Question: The escape velocity for a body projected vertically upwards from the surface of the earth is 11.2 km...

Question

The escape velocity for a body projected vertically upwards from the surface of the earth is 11.2 km/s. If the body is projected in a direction making an angle of 45 $^\circ$ with vertical, the escape velocity will be
${\text{A}}{\text{. 11}}{\text{.2}}km/s \\\ {\text{B}}{\text{. 11}}{\text{.2}} \times \sqrt 2 km/s \\\ {\text{C}}{\text{. 11}}{\text{.2}} \times {\text{2}}km/s \\\ {\text{D}}{\text{. 11}}{\text{.2/}}\sqrt 2 km/s \\\$

Answer 1

Solution

- Hint: The escape velocity for a body given as the square of the ratio of two times the product of the universal gravitational constant and the mass of earth to the distance of the body from the centre of the earth.

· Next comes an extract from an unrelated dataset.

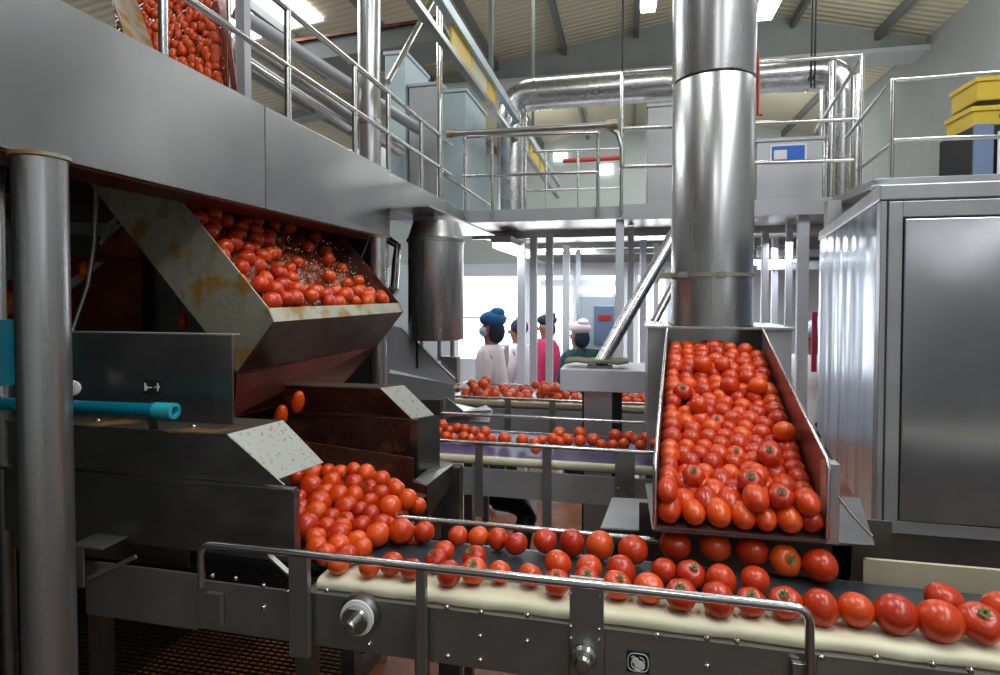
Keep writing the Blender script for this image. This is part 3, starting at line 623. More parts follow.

There is no dependence on the angle of projection here.
Formula used:
The expression for escape velocity is given as
$V = \sqrt {\dfrac{{2GM}}{r}}$
where V is used to represent the escape velocity of the earth
G is the universal gravitational constant whose value is given as
$G = 6.67 \times {10^{ - 11}}N{m^2}k{g^{ - 2}}$
r represents the distance of the object from the center of the earth

Complete step-by-step answer:
The escape velocity of earth is defined as the minimum velocity with an object that must be projected from the surface of the earth so that the object escapes the gravitational force of earth enough to start revolving in a closed orbit around earth.
We are given that the escape velocity for a body projected vertically upwards from the surface of the earth is 11.2 km/s. We need to find the escape velocity if the body is projected in a direction making an angle of 45 $^\circ$ with vertical.
The escape velocity is calculated using the following relation that the kinetic energy of the body should be equal to the gravitational potential energy of the earth. Therefore, we can write
$\dfrac{1}{2}m{\text{v}}_e^2 = \dfrac{{GMm}}{r} \\\ \Rightarrow {{\text{v}}_e} = \sqrt {\dfrac{{2GM}}{r}} \\\$
where ${{\text{v}}_e}$ is the escape velocity and m is the mass of the object. We notice that escape velocity does not depend on the angle of projection and is constant for every object irrespective of the angle of projection equal to 11.2 km/s. The correct answer is option A

Note: The student should also remember that the gravitational force is a conservative in nature. This means that work done in a gravitational field does not depend on the path followed. This is also the reason why the escape velocity does not depend on the angle of projection which represents a different path in the gravitational field.